While taxpayers give the de Blasios a free ride at Gracie Mansion, the mayor wants to double down and collect top-dollar rent for his home in tony Park Slope, The Post has learned.

Hizzoner can fetch up to $6,500 a month for the 11th Street town house — and he maximized his potential profit on Tuesday by refinancing at a lower interest rate, sources said.

De Blasio’s 30-year, 4.25 percent interest loan from Power Express will shave “a couple hundred dollars” off his current monthly mortgage payments of $3,650, the sources said.

“Renting, I would say that he could probably get, conservatively speaking, at least $5,000 a month for the house. Add on another $1,500 because he’s the mayor,” said a veteran Brooklyn real-estate agent.

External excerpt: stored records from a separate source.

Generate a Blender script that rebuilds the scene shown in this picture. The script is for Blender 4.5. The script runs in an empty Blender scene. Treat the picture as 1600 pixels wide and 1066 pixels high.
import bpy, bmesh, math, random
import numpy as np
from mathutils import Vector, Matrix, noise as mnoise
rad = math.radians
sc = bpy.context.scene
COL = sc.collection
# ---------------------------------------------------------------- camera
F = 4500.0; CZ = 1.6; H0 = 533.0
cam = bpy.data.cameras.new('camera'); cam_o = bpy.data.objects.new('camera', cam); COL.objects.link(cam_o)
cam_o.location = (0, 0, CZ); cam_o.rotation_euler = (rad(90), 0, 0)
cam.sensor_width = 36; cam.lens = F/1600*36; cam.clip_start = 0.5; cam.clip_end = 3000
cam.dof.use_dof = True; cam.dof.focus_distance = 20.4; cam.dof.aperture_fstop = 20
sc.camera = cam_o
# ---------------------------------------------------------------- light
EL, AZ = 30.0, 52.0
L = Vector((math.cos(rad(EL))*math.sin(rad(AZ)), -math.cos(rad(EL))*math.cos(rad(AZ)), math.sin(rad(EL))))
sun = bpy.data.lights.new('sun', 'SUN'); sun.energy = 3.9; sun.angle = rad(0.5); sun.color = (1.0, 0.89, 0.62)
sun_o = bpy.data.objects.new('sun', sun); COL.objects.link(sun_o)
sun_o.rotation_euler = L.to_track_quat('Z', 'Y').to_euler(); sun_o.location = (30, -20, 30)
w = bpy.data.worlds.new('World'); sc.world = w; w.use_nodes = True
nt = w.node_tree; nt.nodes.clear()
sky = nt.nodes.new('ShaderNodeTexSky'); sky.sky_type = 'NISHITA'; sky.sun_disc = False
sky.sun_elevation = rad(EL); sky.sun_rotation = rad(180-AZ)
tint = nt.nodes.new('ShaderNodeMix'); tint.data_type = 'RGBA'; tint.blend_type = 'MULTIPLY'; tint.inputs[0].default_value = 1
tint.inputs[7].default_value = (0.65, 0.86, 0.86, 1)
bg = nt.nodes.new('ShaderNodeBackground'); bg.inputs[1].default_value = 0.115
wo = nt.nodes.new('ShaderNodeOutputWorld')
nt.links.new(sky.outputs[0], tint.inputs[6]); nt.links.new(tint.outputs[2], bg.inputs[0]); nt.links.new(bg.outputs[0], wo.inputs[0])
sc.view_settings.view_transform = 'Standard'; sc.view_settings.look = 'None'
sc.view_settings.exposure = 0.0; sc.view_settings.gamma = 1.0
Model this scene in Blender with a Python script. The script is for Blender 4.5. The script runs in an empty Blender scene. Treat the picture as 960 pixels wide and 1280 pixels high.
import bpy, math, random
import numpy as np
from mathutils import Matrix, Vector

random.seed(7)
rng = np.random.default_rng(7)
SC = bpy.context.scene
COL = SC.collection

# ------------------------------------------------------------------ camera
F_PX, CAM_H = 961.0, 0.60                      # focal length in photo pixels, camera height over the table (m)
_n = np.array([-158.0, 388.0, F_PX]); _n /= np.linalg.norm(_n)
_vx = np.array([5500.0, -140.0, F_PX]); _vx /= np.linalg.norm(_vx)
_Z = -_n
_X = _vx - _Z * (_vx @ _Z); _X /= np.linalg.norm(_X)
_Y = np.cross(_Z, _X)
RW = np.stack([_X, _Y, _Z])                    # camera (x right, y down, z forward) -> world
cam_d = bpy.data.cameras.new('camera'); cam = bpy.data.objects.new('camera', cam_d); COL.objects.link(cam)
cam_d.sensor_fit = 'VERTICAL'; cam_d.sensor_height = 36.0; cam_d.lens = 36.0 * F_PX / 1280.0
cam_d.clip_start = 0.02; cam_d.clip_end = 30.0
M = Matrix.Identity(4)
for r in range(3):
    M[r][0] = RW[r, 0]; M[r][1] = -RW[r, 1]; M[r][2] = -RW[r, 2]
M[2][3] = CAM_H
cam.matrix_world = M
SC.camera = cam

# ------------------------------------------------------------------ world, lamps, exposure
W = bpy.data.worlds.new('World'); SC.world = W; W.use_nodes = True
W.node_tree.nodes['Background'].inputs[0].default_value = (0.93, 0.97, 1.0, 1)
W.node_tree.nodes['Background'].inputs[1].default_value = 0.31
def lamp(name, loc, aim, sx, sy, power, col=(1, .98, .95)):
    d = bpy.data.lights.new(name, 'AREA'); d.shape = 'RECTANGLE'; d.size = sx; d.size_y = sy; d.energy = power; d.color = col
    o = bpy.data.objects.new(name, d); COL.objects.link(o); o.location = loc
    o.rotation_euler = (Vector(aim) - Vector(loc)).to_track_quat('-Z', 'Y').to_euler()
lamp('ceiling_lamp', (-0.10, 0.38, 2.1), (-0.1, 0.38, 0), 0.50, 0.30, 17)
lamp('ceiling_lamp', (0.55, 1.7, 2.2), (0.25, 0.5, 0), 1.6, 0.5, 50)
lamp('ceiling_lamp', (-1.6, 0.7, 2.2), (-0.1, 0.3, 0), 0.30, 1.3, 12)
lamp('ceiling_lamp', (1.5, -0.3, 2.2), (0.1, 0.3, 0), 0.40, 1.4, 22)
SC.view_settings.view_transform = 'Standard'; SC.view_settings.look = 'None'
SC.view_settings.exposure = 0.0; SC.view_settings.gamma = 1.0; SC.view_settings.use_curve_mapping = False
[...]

“ ‘I’m living in the mayor’s house, that would be cool,’ people would think, depending on your politics,” she said. “The cachet would be cool.”

De Blasio and the family expect to complete the move to the Upper East Side by September — and he has been talking to confidants about renting the three-bedroom, one-bath home while they are away.

“It’s still being decided,” said mayoral spokeswoman Rebecca Katz.

The house has an assessed value of $1.4 million, but the agent said it could easily fetch nearly $1 million more than that if he ever wanted to sell because of soaring demand in Park Slope.

“I would say that it would probably sell for $2.2, $2.3 [million], and that’s a conservative guesstimate,” the source said. “This is the center of the universe. We’re our own planet now, here in Brooklyn.”

De Blasio just refinanced the home last September, borrowing $650,000, property records show.

The mayor and wife Chirlane McCray initially secured a $360,000 mortgage in 2000 to buy the 11th Street house.

De Blasio and McCray also owe more than $600,000 on a two-family rental down the block on 11th Street where de Blasio’s mother lived before she passed away.

Their rental income on that property shot up from $47,500 in previous years to $52,000 in 2013 — a hike of about 9.5 percent — tax returns showed.